▸ Given request
Leaving out the pictures, retype the lines from the beginning of the listing through the line containing "struct(b.mk('hills', mat('wooded_hills', (84, 110, 106), .9)))".

## start Collected material

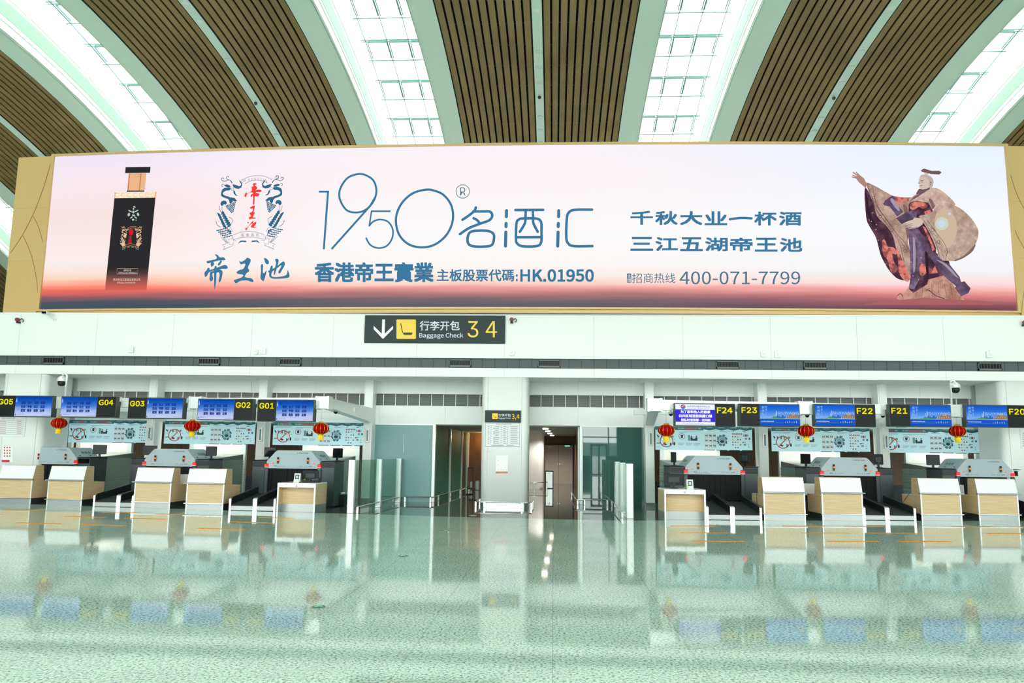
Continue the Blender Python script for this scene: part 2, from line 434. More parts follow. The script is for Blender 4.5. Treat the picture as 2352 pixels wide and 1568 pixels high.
o = b.mk('forecourt', mat('pale_paving', (170, 178, 174), .8)); struct(o)
random.seed(3); b = B(); pts = []
for i in range(61):
    x = -300 + 10*i; pts.append((x, 4.2 + 1.8*math.sin(x*.021) + .9*math.sin(x*.067 + 1) + .4*random.random()))
b.loft([[(x, -290, -1) for x, h in pts], [(x, -297, h*.7) for x, h in pts], [(x, -310, h) for x, h in pts], [(x, -330, -1) for x, h in pts]], cap=False, closed=False)
struct(b.mk('hills', mat('wooded_hills', (84, 110, 106), .9)))

# ---- fascia of the check-in island
seams = [atY(x, 770, YF)[0] for x in (44, 221, 398, 578, 765, 958, 1159, 1364, 1568, 1770, 1968, 2167)]
seams = [seams[0] - 2.47*i for i in range(5, 0, -1)] + seams + [seams[-1] + 2.5*i for i in range(1, 5)]
b = B(); c = B()
for x0, x1 in zip(seams[:-1], seams[1:]):
    b.box(x0 + .004, x1 - .004, YF, YF + .1, Z_B1, Z_T - .05)
    c.box(x0 + .004, x1 - .004, YF, YF + .1, Z_S, Z_B0)
b.box(seams[0], seams[-1], YF - .02, YF + .12, Z_T - .05, Z_T)
struct(b.mk('wall_front', M_WHITE)); struct(c.mk('wall_front.001', M_WHITE))
b = B(); b.box(seams[0], seams[-1], YF + .015, YF + .3, Z_B1 + .005, Z_T - .06); b.box(seams[0], seams[-1], YF + .015, YF + .25, Z_S + .005, Z_B0 - .005)
struct(b.mk('wall_front.002', M_WHITE2))
b = B(); c = B(); b.box(seams[0], seams[-1], YF + .12, YF + .3, Z_B0 - .02, Z_B1 + .02)
xx = seams[0]
while xx < seams[-1]:
    c.box(xx, xx + .018, YF + .115, YF + .125, Z_B0, Z_B1); xx += .385
struct(b.mk('trim_1', M_BAND)); struct(c.mk('trim_2', M_BANDL))
# soffit with tile joints
b = B(); b.box(seams[0], seams[-1], YF + .1, YW + .3, Z_S, Z_S + .12); struct(b.mk('ceiling.001', M_WHITE))
b = B(); xx = seams[0]
while xx < seams[-1]: b.box(xx, xx + .008, YF + .12, YW, Z_S - .002, Z_S); xx += .62
b.box(seams[0], seams[-1], 24.5, 24.51, Z_S - .002, Z_S); b.box(seams[0], seams[-1], 25.1, 25.11, Z_S - .002, Z_S)
struct(b.mk('trim_3', M_WHITE2))
# island top
b = B(); b.box(seams[0], seams[-1], YF + .1, 44, 5.3, 5.6); struct(b.mk('ceiling.002', M_WHITE))

# ---- back wall above the openings with its louvre windows
ZW, ZL0, ZL1 = 2.53, 3.14, 3.53
b = B(); c = B()
wx = [-30 + 2.2*i for i in range(26)]
for x0, x1 in zip(wx[:-1], wx[1:]):
    b.box(x0 + .003, x1 - .003, YW, YW + .12, ZW, ZL0 - .0); b.box(x0 + .003, x1 - .003, YW, YW + .12, ZL1, Z_S)
c.box(-30, 25, YW + .02, YW + .14, ZW + .01, ZL0 - .01); c.box(-30, 25, YW + .02, YW + .14, ZL1 + .01, Z_S)
struct(b.mk('wall_back', M_WHITE)); struct(c.mk('wall_back.001', M_WHITE2))
b = B(); b.box(-30, 25, YW + .16, YW + .2, ZL0, ZL1); struct(b.mk('window_3', mat('louvre_void', (70, 76, 76), .6)))
b = B()
for i in range(11): z = ZL0 + .006 + i*.0352; b.prismX([(YW + .05, z), (YW + .06, z - .002), (YW + .085, z + .026), (YW + .075, z + .028)], -30, 25)
struct(b.mk('window_4', mat('louvre_blade', (158, 162, 160), .5, .1)))
b = B(); xx = -30
while xx < 25: b.box(xx, xx + .022, YW + .02, YW + .06, ZL0, ZL1); xx += .405
b.box(-30, 25, YW - .015, YW + .06, ZL0 - .03, ZL0); b.box(-30, 25, YW - .015, YW + .06, ZL1, ZL1 + .025)
struct(b.mk('trim_4', M_WHITE))

# ---- columns and the rounded pillars
def rprism(x0, x1, y0, y1, r, z0, z1, n=8):
    P = []
    for cx, cy, a in ((x1-r, y1-r, 0), (x0+r, y1-r, 90), (x0+r, y0+r, 180), (x1-r, y0+r, 270)):
        for i in range(n+1):
            t = math.radians(a + 90*i/n); P.append((cx + r*math.cos(t), cy + r*math.sin(t)))
    return B().prismZ(P, z0, z1)
COLS = []
for i, x in enumerate((353, 605, 848, 1491, 1750, 2025)):
    X = atY(x, 885, YC)[0]; COLS.append(X)
    b = B(); b.box(X - .14, X + .14, YC, YW + .02, 0, Z_S); b.box(X - .10, X + .10, YC - .015, YC, .0, Z_S)
    o = b.mk('column', M_WHITE); struct(o)
    s = B(); s.box(X - .15, X + .15, YC - .025, YC + .3, 0, .12); q = s.mk('skirt', M_STEEL, o)
PILX = [(-17.45, -16.0), (atY(1106.5, 900, YF + .02)[0], atY(1213, 1000, YF + .02)[0]), (13.25, 14.7)]
d1 = atY(101, 935, YF)[0]; PILX[0] = (d1 - 1.5, d1)
d2 = atY(2300, 950, YF)[0]; PILX[2] = (d2, d2 + 1.5)
for i, (x0, x1) in enumerate(PILX):
    b = rprism(x0, x1, YF + .03, YF + 1.5, .2, 0, Z_S)
    o = b.mk('column', M_WHITE, smooth=False); struct(o)
    for p in o.data.polygons: p.use_smooth = abs(p.normal.z) < .5
    j = B()
    for xx in (x0 + .2, x1 - .2): j.box(xx - .006, xx + .006, YF + .024, YF + .04, 0, Z_S)
    j.mk('joint', M_WHITE2, o)
    s = rprism(x0 - .01, x1 + .01, YF + .02, YF + 1.51, .21, 0, .12); s.mk('skirt', M_STEEL, o)
# grey returns between the end pillars and the first counters
b = B(); b.box(PILX[0][1] - .1, atY(156, 1000, 25.7)[0] + .03, YW - .06, YW + .06, 0, Z_S); struct(b.mk('wall_return', M_GREY))
b = B(); b.box(atY(2250, 1000, 25.7)[0] - .02, PILX[2][0] + .1, YW - .06, YW + .06, 0, Z_S); struct(b.mk('wall_return.001', M_GREY))

# ---- rooms behind: corridor left and right of the middle pillar, baggage hall behind the counters
XGL, XGR = atY(996, 1060, YW)[0], atY(1335, 1060, YW)[0]       # glazing posts
ZCOR = 2.5
b = B(); b.box(-30, 25, YW + .14, 46, ZCOR, ZCOR + .1); struct(b.mk('ceiling.003', mat('corridor_ceiling', (176, 184, 178), .6)))
b = B(); b.box(XGL - .2, 1.2, 42.0, 42.2, 0, ZCOR); struct(b.mk('wall_corridor', M_BROWN))
b = B(); b.box(XGR + .18, XGR + .3, YW + .5, 42.0, 0, ZCOR); struct(b.mk('wall_corridor.001', M_BROWN))
xa, xb_ = atY(1102, 1080, 33.5)[0], atY(1062, 1080, 33.5)[0]
b = B(); b.box(-4.6, -2.55, 36, 36.1, 0, ZCOR); struct(b.mk('wall_corridor.002', M_BROWN))
b = rprism(-2.6, atY(1249, 1080, 35.6)[0], 35.6, 37.5, .25, 0, ZCOR); o = b.mk('column', M_WHITE); struct(o)
b = B(); b.box(-30, XGL - .9, 31.5, 31.6, 0, ZCOR); b.box(XGR + 1.2, 25, 31.5, 31.6, 0, ZCOR); struct(b.mk('wall_baggage_hall', M_BROWN))
b = B(); b.box(-30, -6.0, 31.3, 31.5, 0, .55); b.box(2.6, 25, 31.3, 31.5, 0, .55); struct(b.mk('baseboard_back', M_CHARD))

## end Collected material

▸ Answer to the task
Continue the Blender Python script for this scene: part 2, from line 434. More parts follow. The script is for Blender 4.5. Treat the picture as 2352 pixels wide and 1568 pixels high.
o = b.mk('forecourt', mat('pale_paving', (170, 178, 174), .8)); struct(o)
random.seed(3); b = B(); pts = []
for i in range(61):
    x = -300 + 10*i; pts.append((x, 4.2 + 1.8*math.sin(x*.021) + .9*math.sin(x*.067 + 1) + .4*random.random()))
b.loft([[(x, -290, -1) for x, h in pts], [(x, -297, h*.7) for x, h in pts], [(x, -310, h) for x, h in pts], [(x, -330, -1) for x, h in pts]], cap=False, closed=False)
struct(b.mk('hills', mat('wooded_hills', (84, 110, 106), .9)))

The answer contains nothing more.